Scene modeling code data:

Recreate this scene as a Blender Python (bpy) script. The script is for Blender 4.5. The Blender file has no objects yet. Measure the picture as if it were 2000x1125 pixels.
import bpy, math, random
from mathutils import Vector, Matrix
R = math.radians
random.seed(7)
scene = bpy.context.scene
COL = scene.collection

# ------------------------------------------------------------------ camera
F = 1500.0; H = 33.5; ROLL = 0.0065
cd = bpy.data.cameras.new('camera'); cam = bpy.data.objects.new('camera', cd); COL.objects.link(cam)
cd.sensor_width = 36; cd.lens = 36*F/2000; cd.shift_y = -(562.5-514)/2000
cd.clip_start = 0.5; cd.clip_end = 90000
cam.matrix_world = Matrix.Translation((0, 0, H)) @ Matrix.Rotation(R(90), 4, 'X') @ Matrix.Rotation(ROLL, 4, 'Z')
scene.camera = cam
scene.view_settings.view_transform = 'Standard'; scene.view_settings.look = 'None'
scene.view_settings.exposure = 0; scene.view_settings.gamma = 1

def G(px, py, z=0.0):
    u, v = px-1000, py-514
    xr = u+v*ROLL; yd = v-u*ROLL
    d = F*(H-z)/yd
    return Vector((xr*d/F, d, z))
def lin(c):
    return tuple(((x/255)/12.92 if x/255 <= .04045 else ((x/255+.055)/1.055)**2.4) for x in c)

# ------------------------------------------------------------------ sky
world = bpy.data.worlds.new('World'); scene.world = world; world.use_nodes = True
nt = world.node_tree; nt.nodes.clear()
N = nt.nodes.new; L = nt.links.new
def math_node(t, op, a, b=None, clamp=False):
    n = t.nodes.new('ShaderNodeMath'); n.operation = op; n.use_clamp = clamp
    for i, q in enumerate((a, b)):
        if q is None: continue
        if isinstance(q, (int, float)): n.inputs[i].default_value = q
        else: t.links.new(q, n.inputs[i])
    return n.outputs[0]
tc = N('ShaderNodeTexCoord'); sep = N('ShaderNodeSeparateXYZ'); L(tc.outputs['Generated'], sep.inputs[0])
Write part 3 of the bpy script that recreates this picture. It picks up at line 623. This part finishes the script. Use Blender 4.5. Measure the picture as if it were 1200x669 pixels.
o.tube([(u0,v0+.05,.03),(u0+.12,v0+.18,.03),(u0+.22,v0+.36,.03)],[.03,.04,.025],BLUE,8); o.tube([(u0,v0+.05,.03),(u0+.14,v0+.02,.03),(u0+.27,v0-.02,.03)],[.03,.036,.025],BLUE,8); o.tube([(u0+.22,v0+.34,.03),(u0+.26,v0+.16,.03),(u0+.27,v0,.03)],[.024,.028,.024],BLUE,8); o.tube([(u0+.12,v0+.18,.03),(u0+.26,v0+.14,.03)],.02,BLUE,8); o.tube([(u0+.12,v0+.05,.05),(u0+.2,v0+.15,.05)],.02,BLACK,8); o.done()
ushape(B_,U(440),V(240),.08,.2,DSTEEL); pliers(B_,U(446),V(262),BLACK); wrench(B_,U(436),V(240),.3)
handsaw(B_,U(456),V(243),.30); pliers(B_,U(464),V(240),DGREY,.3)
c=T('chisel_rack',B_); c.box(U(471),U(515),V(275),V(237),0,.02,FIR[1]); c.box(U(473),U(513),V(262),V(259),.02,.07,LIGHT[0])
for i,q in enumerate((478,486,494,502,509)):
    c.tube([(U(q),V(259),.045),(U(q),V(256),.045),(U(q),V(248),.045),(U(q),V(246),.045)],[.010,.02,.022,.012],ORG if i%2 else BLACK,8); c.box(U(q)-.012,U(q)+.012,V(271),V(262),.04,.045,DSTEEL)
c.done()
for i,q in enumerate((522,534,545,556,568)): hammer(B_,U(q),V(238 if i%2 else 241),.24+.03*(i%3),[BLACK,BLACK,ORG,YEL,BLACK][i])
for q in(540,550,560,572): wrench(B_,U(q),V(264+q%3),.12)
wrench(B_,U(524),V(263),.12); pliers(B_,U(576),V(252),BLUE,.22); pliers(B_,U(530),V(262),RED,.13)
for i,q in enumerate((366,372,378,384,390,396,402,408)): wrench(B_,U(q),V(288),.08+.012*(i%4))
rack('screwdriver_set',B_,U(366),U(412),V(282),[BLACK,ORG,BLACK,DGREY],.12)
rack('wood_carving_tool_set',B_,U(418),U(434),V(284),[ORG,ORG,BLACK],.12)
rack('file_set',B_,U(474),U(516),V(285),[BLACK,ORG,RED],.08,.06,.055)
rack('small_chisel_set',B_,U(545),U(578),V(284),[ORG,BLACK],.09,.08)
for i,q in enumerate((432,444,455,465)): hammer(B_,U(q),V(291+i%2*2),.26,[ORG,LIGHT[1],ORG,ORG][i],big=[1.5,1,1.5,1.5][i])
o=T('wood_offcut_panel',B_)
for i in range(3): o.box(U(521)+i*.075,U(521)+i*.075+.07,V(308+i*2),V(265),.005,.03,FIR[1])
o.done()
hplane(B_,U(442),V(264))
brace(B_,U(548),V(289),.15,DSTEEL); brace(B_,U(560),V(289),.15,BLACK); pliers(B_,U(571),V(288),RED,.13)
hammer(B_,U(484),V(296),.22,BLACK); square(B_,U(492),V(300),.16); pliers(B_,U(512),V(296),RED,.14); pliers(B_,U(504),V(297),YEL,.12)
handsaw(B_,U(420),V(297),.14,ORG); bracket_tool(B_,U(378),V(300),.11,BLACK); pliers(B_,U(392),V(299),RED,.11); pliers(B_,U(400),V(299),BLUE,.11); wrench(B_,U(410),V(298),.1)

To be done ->
Generate an exact reproduction of all entries.

Response for this exercise ->
Recreate this scene as a Blender Python (bpy) script. The script is for Blender 4.5. The Blender file has no objects yet. Measure the picture as if it were 2000x1125 pixels.
import bpy, math, random
from mathutils import Vector, Matrix
R = math.radians
random.seed(7)
scene = bpy.context.scene
COL = scene.collection

# ------------------------------------------------------------------ camera
F = 1500.0; H = 33.5; ROLL = 0.0065
cd = bpy.data.cameras.new('camera'); cam = bpy.data.objects.new('camera', cd); COL.objects.link(cam)
cd.sensor_width = 36; cd.lens = 36*F/2000; cd.shift_y = -(562.5-514)/2000
cd.clip_start = 0.5; cd.clip_end = 90000
cam.matrix_world = Matrix.Translation((0, 0, H)) @ Matrix.Rotation(R(90), 4, 'X') @ Matrix.Rotation(ROLL, 4, 'Z')
scene.camera = cam
scene.view_settings.view_transform = 'Standard'; scene.view_settings.look = 'None'
scene.view_settings.exposure = 0; scene.view_settings.gamma = 1

def G(px, py, z=0.0):
    u, v = px-1000, py-514
    xr = u+v*ROLL; yd = v-u*ROLL
    d = F*(H-z)/yd
    return Vector((xr*d/F, d, z))
def lin(c):
    return tuple(((x/255)/12.92 if x/255 <= .04045 else ((x/255+.055)/1.055)**2.4) for x in c)

# ------------------------------------------------------------------ sky
world = bpy.data.worlds.new('World'); scene.world = world; world.use_nodes = True
nt = world.node_tree; nt.nodes.clear()
N = nt.nodes.new; L = nt.links.new
def math_node(t, op, a, b=None, clamp=False):
    n = t.nodes.new('ShaderNodeMath'); n.operation = op; n.use_clamp = clamp
    for i, q in enumerate((a, b)):
        if q is None: continue
        if isinstance(q, (int, float)): n.inputs[i].default_value = q
        else: t.links.new(q, n.inputs[i])
    return n.outputs[0]
tc = N('ShaderNodeTexCoord'); sep = N('ShaderNodeSeparateXYZ'); L(tc.outputs['Generated'], sep.inputs[0])
Write part 3 of the bpy script that recreates this picture. It picks up at line 623. This part finishes the script. Use Blender 4.5. Measure the picture as if it were 1200x669 pixels.
o.tube([(u0,v0+.05,.03),(u0+.12,v0+.18,.03),(u0+.22,v0+.36,.03)],[.03,.04,.025],BLUE,8); o.tube([(u0,v0+.05,.03),(u0+.14,v0+.02,.03),(u0+.27,v0-.02,.03)],[.03,.036,.025],BLUE,8); o.tube([(u0+.22,v0+.34,.03),(u0+.26,v0+.16,.03),(u0+.27,v0,.03)],[.024,.028,.024],BLUE,8); o.tube([(u0+.12,v0+.18,.03),(u0+.26,v0+.14,.03)],.02,BLUE,8); o.tube([(u0+.12,v0+.05,.05),(u0+.2,v0+.15,.05)],.02,BLACK,8); o.done()
ushape(B_,U(440),V(240),.08,.2,DSTEEL); pliers(B_,U(446),V(262),BLACK); wrench(B_,U(436),V(240),.3)
handsaw(B_,U(456),V(243),.30); pliers(B_,U(464),V(240),DGREY,.3)
c=T('chisel_rack',B_); c.box(U(471),U(515),V(275),V(237),0,.02,FIR[1]); c.box(U(473),U(513),V(262),V(259),.02,.07,LIGHT[0])
for i,q in enumerate((478,486,494,502,509)):
    c.tube([(U(q),V(259),.045),(U(q),V(256),.045),(U(q),V(248),.045),(U(q),V(246),.045)],[.010,.02,.022,.012],ORG if i%2 else BLACK,8); c.box(U(q)-.012,U(q)+.012,V(271),V(262),.04,.045,DSTEEL)
c.done()
for i,q in enumerate((522,534,545,556,568)): hammer(B_,U(q),V(238 if i%2 else 241),.24+.03*(i%3),[BLACK,BLACK,ORG,YEL,BLACK][i])
for q in(540,550,560,572): wrench(B_,U(q),V(264+q%3),.12)
wrench(B_,U(524),V(263),.12); pliers(B_,U(576),V(252),BLUE,.22); pliers(B_,U(530),V(262),RED,.13)
for i,q in enumerate((366,372,378,384,390,396,402,408)): wrench(B_,U(q),V(288),.08+.012*(i%4))
rack('screwdriver_set',B_,U(366),U(412),V(282),[BLACK,ORG,BLACK,DGREY],.12)
rack('wood_carving_tool_set',B_,U(418),U(434),V(284),[ORG,ORG,BLACK],.12)
rack('file_set',B_,U(474),U(516),V(285),[BLACK,ORG,RED],.08,.06,.055)
rack('small_chisel_set',B_,U(545),U(578),V(284),[ORG,BLACK],.09,.08)
for i,q in enumerate((432,444,455,465)): hammer(B_,U(q),V(291+i%2*2),.26,[ORG,LIGHT[1],ORG,ORG][i],big=[1.5,1,1.5,1.5][i])
o=T('wood_offcut_panel',B_)
for i in range(3): o.box(U(521)+i*.075,U(521)+i*.075+.07,V(308+i*2),V(265),.005,.03,FIR[1])
o.done()
hplane(B_,U(442),V(264))
brace(B_,U(548),V(289),.15,DSTEEL); brace(B_,U(560),V(289),.15,BLACK); pliers(B_,U(571),V(288),RED,.13)
hammer(B_,U(484),V(296),.22,BLACK); square(B_,U(492),V(300),.16); pliers(B_,U(512),V(296),RED,.14); pliers(B_,U(504),V(297),YEL,.12)
handsaw(B_,U(420),V(297),.14,ORG); bracket_tool(B_,U(378),V(300),.11,BLACK); pliers(B_,U(392),V(299),RED,.11); pliers(B_,U(400),V(299),BLUE,.11); wrench(B_,U(410),V(298),.1)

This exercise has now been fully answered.